Wstrząsające, a jednocześnie budujące są dowody niezwykłego hartu ducha i determinacji tych kobiet, które natychmiast podjęły w wojskowych obozach ciężką służbę w szpitalach, domach opieki i sierocińcach, a po przybyciu na Bliski Wschód rozpoczęły już regularną służbę woskową w Pomocniczej Służbie Woskowej, którą niektóre z nich zakończyły w Anglii dopiero w 1948 r. Rozstanie z 2. Korpusem gen.

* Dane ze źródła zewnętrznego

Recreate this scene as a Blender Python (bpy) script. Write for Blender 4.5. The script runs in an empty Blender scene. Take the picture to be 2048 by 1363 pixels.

Władysława Andersa było bolesne dla wszystkich żołnierzy. “Anglicy nie byli przychylnie nastawieni do Polaków, którzy wybierali ich kraj za drugą ojczyznę. Na ulicach Londynu dość często pojawiały się plakaty z przykrym hasłem – “Polacy do domu”, wspominała zmarła w 2004 r. pani Danuta Lechnia. Czy to świadectwo nie brzmi również bardzo aktualnie? A to najlepiej świadczy o wartości książek historycznych.

Jan Witkowski

—————————————————

Agnieszka Lewandowska-Kąkol “Dziewczyny od Andersa”, s. 422, Wydawca: Zona Zero Sp. z o.o., Warszawa 2016 r.